● **Problem details**: Each line of the listing that contains the word "Write" is to be copied.

● **Task inputs**:

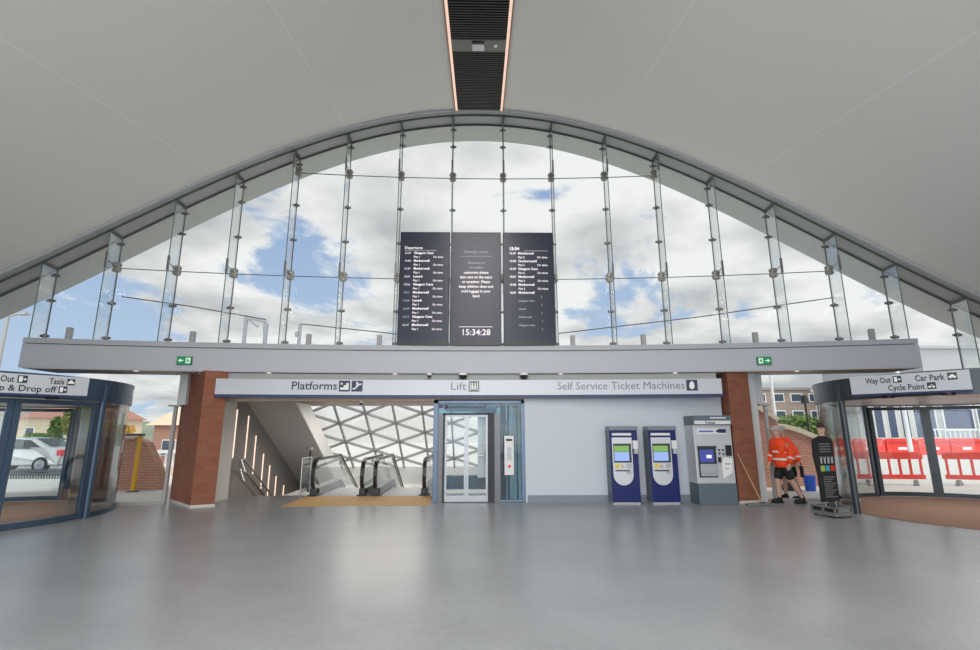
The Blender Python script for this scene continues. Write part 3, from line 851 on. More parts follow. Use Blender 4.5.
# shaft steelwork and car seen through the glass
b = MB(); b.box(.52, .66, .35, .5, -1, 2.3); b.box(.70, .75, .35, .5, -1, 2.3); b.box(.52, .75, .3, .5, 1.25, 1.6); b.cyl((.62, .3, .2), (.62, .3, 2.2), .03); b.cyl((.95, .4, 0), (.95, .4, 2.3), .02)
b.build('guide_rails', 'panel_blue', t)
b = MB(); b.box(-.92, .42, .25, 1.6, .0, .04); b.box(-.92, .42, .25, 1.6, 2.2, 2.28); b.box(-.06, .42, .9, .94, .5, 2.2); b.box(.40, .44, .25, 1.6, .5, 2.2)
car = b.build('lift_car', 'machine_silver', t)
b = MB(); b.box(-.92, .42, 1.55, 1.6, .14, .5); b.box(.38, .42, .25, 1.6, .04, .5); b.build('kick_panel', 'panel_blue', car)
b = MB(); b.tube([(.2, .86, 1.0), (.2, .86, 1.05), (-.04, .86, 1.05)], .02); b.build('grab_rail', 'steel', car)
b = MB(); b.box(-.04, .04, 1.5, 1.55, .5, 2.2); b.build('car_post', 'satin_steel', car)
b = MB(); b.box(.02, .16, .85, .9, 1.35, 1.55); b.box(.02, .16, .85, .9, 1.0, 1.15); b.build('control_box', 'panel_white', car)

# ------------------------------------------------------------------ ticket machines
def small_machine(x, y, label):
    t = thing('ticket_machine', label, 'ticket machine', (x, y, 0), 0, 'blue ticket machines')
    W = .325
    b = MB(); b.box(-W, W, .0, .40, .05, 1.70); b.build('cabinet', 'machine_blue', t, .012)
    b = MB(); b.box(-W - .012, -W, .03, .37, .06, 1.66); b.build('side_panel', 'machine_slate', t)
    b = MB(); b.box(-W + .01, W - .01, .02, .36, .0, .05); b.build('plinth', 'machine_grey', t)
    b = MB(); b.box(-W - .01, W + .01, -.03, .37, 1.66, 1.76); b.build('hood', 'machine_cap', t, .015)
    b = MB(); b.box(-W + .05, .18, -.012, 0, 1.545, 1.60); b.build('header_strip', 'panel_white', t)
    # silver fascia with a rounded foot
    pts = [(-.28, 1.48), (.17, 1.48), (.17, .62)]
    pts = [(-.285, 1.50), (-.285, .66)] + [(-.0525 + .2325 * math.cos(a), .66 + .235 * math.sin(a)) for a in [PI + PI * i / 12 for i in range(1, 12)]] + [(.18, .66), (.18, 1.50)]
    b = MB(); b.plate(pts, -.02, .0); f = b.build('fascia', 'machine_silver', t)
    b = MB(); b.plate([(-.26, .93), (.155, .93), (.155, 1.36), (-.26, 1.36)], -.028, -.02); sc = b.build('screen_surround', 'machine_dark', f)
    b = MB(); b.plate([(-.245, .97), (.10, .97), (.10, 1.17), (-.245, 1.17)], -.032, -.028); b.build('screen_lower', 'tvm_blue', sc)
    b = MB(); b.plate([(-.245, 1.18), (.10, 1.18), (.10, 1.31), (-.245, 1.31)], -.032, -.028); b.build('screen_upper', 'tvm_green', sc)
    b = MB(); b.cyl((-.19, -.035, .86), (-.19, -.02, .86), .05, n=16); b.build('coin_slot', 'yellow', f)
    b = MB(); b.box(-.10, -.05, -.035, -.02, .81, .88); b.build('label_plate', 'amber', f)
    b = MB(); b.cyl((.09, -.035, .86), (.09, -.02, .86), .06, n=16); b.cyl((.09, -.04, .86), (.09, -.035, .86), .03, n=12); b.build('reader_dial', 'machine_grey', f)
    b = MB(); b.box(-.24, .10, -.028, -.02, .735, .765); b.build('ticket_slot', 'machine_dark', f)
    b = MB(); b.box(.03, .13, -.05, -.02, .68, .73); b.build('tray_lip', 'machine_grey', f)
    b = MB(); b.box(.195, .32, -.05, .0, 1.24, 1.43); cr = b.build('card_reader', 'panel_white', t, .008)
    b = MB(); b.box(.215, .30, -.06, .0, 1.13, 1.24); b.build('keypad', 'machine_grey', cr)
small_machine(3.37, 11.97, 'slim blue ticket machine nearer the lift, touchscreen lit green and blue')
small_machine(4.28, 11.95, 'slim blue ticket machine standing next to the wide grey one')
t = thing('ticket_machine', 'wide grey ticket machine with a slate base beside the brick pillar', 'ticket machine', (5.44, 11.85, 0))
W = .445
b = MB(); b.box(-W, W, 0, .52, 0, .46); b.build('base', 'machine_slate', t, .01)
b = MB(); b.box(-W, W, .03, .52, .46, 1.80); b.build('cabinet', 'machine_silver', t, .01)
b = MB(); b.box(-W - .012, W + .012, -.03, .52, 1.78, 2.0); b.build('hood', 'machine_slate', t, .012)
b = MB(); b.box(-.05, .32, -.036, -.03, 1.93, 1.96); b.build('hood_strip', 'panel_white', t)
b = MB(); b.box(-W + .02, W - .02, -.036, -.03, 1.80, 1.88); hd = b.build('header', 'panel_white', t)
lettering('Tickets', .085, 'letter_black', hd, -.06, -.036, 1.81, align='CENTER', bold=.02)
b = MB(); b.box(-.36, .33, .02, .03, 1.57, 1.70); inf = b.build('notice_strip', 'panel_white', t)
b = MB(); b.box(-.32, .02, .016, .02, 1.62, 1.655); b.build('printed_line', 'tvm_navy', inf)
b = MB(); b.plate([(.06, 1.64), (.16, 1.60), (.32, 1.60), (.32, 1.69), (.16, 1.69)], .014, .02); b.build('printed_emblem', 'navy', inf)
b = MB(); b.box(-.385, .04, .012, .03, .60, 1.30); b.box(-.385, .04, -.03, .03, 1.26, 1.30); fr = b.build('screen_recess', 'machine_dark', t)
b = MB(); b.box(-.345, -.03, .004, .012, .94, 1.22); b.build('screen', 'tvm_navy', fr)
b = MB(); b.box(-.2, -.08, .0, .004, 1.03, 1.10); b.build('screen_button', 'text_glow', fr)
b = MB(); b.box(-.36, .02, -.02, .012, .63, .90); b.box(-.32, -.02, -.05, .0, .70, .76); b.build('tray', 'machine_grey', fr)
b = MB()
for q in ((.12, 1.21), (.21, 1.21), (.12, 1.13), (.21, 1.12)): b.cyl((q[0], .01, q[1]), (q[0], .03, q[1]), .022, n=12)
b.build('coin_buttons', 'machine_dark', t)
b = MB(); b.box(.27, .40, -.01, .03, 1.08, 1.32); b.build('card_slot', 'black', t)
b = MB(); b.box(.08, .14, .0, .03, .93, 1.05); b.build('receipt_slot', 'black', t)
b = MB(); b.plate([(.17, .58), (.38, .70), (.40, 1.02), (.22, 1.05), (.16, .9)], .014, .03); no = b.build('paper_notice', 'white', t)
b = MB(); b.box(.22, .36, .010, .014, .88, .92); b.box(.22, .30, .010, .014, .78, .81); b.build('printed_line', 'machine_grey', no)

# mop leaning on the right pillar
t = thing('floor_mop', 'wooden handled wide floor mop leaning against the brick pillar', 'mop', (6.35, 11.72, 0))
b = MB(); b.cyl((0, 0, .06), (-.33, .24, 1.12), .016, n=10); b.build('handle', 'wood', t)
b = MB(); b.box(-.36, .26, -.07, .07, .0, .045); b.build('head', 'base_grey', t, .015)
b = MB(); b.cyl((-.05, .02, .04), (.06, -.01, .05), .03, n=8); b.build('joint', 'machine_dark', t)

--

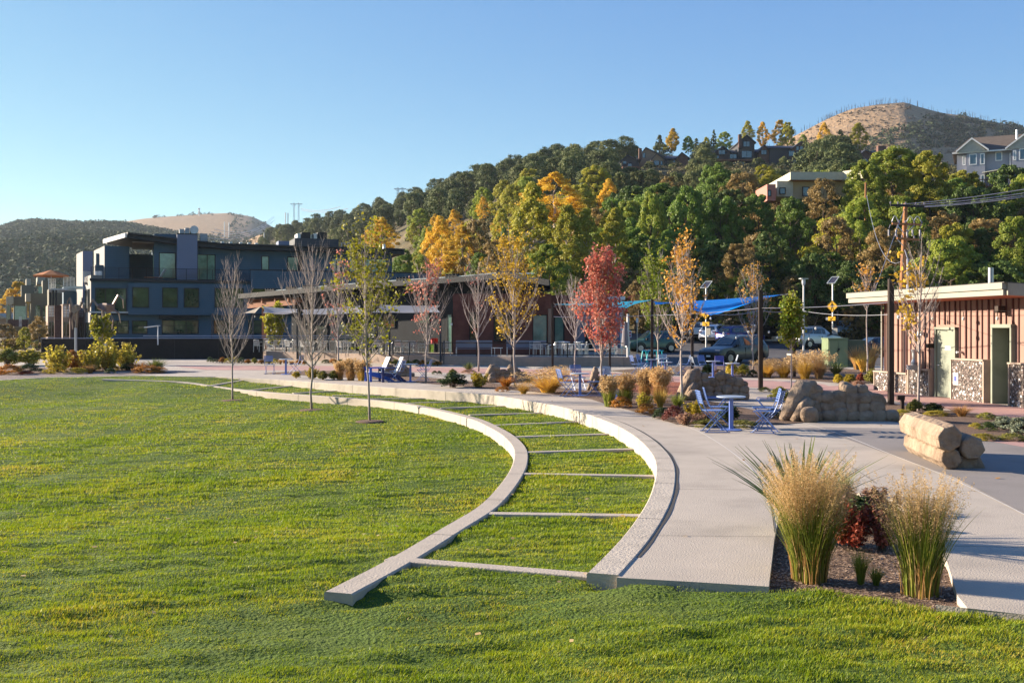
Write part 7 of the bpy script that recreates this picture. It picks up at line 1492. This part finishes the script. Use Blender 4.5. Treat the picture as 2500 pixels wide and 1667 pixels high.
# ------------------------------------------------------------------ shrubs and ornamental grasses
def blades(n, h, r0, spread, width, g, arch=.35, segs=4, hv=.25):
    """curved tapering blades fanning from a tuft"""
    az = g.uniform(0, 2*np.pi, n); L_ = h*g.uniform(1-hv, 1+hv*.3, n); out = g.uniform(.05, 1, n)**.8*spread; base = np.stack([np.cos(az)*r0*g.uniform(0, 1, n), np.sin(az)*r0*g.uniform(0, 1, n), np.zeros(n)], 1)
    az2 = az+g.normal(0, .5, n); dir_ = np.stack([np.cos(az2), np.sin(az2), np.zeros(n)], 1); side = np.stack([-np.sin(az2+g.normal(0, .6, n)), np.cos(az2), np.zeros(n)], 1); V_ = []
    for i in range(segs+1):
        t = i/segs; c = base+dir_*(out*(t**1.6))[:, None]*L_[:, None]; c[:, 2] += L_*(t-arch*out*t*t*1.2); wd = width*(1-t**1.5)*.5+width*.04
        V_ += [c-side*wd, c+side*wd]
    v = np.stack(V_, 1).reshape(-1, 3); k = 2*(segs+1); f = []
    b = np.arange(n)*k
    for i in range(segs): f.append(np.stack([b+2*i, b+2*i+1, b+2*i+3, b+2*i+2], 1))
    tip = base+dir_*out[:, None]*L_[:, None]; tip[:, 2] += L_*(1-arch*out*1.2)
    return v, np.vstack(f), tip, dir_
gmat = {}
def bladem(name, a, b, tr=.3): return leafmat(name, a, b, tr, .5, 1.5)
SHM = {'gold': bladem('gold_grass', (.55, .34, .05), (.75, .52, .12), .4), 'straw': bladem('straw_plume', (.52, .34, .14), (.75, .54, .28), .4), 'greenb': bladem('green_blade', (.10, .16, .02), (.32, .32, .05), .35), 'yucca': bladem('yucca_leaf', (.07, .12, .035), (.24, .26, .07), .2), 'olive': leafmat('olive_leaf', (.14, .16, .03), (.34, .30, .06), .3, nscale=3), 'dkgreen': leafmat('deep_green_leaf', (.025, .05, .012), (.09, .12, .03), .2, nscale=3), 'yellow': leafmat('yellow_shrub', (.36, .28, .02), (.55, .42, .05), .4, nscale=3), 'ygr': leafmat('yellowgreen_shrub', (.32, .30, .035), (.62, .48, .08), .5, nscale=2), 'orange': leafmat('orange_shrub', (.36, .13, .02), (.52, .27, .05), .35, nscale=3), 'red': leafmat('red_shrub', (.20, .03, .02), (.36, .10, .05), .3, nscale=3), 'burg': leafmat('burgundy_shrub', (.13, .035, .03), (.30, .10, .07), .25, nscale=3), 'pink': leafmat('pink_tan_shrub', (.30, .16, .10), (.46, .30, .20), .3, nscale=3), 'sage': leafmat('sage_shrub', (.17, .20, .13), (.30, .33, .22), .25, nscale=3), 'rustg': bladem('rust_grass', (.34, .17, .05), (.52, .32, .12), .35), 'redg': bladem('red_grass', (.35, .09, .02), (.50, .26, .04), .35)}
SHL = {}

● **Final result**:
The Blender Python script for this scene continues. Write part 3, from line 851 on. More parts follow. Use Blender 4.5.
Write part 7 of the bpy script that recreates this picture. It picks up at line 1492. This part finishes the script. Use Blender 4.5. Treat the picture as 2500 pixels wide and 1667 pixels high.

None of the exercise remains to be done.